RCMP ends 16-hour standoff in Iqaluit
One man taken into custody, police lift early-morning shelter-in-place advisory
Police escort a man and a woman from an apartment on Tasilik Street where police spent 16 hours in a standoff after responding to a call that shots had been fired. (Photo by Daron Letts)
Police in Iqaluit ended a 16-hour standoff Saturday afternoon, taking a man into custody after tactical officers forced their way into an apartment building on Tasilik Street.
“We got ‘em, boys,” an RCMP officer was overheard telling a group of children at about 4:20 p.m.

An RCMP vehicle drives away from Tasilik Street in Iqaluit where police took a man into custody following a 16-hour standoff that began when police responded to a call that shots had been fired in a home. (Photo by Arty Sarkisian)
One boy was heard telling an officer, “I like your drone,” one of the tools police used throughout the day.
At 4:20 p.m., a man was seen in the back seat of a police vehicle, banging hard on the window, as police drove away.
Iqaluit RCMP officers had been in the area since 12:50 a.m., early Saturday morning, when they responded to a report that shots had been fired in a residence.

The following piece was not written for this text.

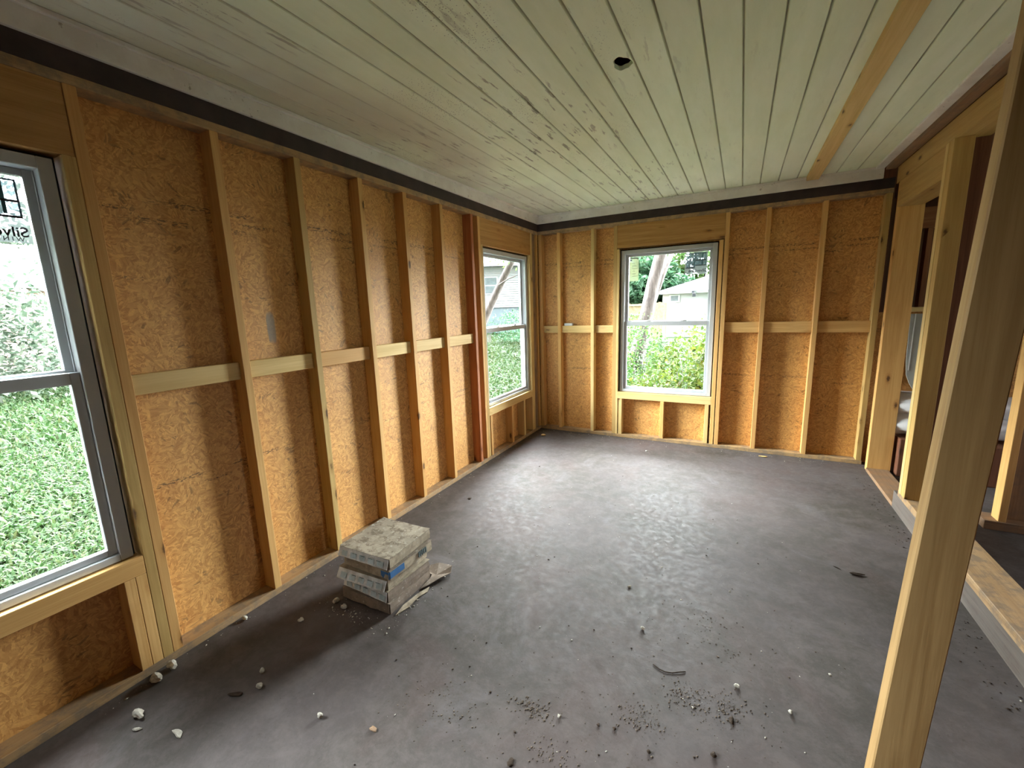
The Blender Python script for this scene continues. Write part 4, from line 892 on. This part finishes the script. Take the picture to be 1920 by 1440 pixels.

Police took a person away in a vehicle at about 2 a.m., but it’s not clear if that person was taken into custody.
Children who lived nearby were among the onlookers who watched the police operation unfold throughout the day despite the shelter-in-place advisory police issued at 1:18 a.m.
A man who lives in the building said he knew the man police were trying to talk into surrendering. Jimmy Markoosie described him as his neighbour.
“He comes around and drinks with us once in a while, but he hasn’t been around for a while, so I guess something ticked him [off] and … he’s in this situation now.”
Markoosie told a Nunatsiaq News reporter the man had come over to his apartment to “apologize” and that he went “berserk overnight.”
Police had tried since at least 4:30 a.m. to get the man to leave his apartment with his hands up.
“They’ve been there ever since,” Markoosie said at about 2:30 p.m., when he and his wife were finally able to leave their own apartment.
“I tried leaving earlier today, but [the police] wouldn’t let me go,” he said.

Jimmy Markoosie, who was led from his apartment by a police escort, says he knows the man involved in a 16-hour standoff. (Photo by Arty Sarkisian)
Once they were out, police stepped up their activity. Officers were seen with a battering ram and guns that could be used to fire tear gas or a flash bang, a grenade police use to stun people in a standoff long enough for them to enter a building and apprehend them.
A various times throughout the day, police blared their vehicles’ sirens, threw rocks against the building and called out to the man, telling him to come to the window, as well as telling him to come downstairs where they “left a cellphone for you.”
They spent the next 16 hours — until 4:40 p.m. — focused on building 2245, a multiplex apartment building called Crosswinds.
At 4:40 p.m., police lifted a shelter-in-place advisory that was sent to Iqaluit residents’ cellphones at 1:18 a.m. and posted on Facebook at 1:54 a.m., a news release issued by RCMP spokesperson Sgt. George Henrie said. One person had been taken into custody. There was no longer a threat to public safety, it added.
There were about 20 officers dressed in green camouflage-style tactical uniforms at the height of the police activity in the middle of the afternoon.
An RCMP aircraft from Ottawa arrived in Iqaluit just before 1 p.m., according to the Flightaware air-traffic tracking app.
The official response included an ambulance and fire truck stationed near the police activity, however, no one was seen receiving attention from paramedics.




Good article on the crime, good job.
Thank you to everyone who helped bring this to a safe resolution. The public, the police, ambulance. We are a community and this article reflects that.
Well done to this reporter who didn’t try to sway public opinion one way or the other, just the facts in a well written article.
Yeah, this article is peak local paper. Finding a gossipy neighbor, eavesdropping on the kids and cops talking, that’s small town journalism baybeee
Good job to the officers involved. Negotiations with a barricaded individual is not an easy task and the positive outcome will only reinforce the point that in most crisis, patience prevails.